Tesla Owner Videos Show 'Full Self-Driving' Beta Has a Long Way to Go

Tesla warned its testers that the car could do "the wrong thing at the worst time." Videos show the car swerving in traffic and stopping mid-turn.

YouTube | Zeb Hallock

Another day, another reminder that no one actually has a self-driving car, regardless of the misleading names used for some advanced driver assistance systems. Tesla rolled out its "Full Self-Driving" package last week in a limited-access beta test with a warning that the system can do "the wrong thing at the worst time," and so far, that warning is proving a bit prophetic. 

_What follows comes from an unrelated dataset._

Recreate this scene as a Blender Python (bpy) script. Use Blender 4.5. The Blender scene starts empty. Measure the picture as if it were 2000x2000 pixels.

Videos of the feature in use have shown how we're all unwittingly part of Tesla's beta test—not just the drivers who opted in. The most concerning video from owner Omar Qazi shows the Tesla running the Full Self-Driving beta swerving wildly in traffic, the clip of which was reposted by Tesla critic Greta Musk:

Another video clip posted by Tesla critic TESLAcharts shows a car running the Full Self-Driving beta stopping abruptly in a turn lane before proceeding, at which point it nearly hits a median:

Oliver Cameron, who serves as the CEO of autonomous driving tech company Voyage, posted a Twitter thread dissecting video of the Full Self-Driving system's flubs. In one video, the Tesla nearly drove into oncoming traffic when it misjudged which side of a median it should go. 

It also misjudged a one-way road as a two-way road, preventing a lane change to the left. 

Another video shows the Full Self-Driving system missing a turn in a construction zone: 

The system nearly hits a sign and also tries to proceed into an intersection despite the presence of an oncoming car: 

It isn't just Tesla's most vocal critics who have noted issues with the system. Tesla driver Zeb Hallock posted video of a drive in wet North Carolina weather. His Tesla stopped mid-corner a couple times, stopped too far back in one turn lane, mostly used the left blinker regardless of which direction it turned, went a little bit over the speed limit once and sometimes got confused about which lane it should be in. 

This is, after all, what a beta test is for: To find problems with a new system before it's released to the general public. To be fair, most of the car's performance on North Carolina's wet, sometimes bumpy and occasionally narrow roads was pretty impressive. Aside from the blinker issue, it even seemed to fare okay through a roundabout. Another video posted by Cameron also shows the system successfully navigating around a car that was partially parked in the road: 

Yet if there's one thing these videos have shown, it's that drivers should use this system like Hallock: with your full attention on the road, your hands always on the wheel and exercising an appropriate amount of skepticism as to whether the car can handle sometimes confusing situations on the roads. Hallock also hits "report" when the car does something wrong, which is key to communicating these issues back to Tesla. 

The National Highway Traffic Safety Administration has previously said that they are monitoring the new Full Self-Driving system and will step in if they believe it presents an unacceptable safety risk. The agency stressed that failing to adequately monitor the Full Self-Driving system will be considered distracted driving at a minimum, and it's the driver—not Tesla—who would get in trouble accordingly.

The Drive attempted to reach out to Tesla about the Full Self-Driving system's behavior in these vehicles and when they expect to push out fixes for user-reported issues, but due to Tesla dissolving its PR department, we don't expect to get a response.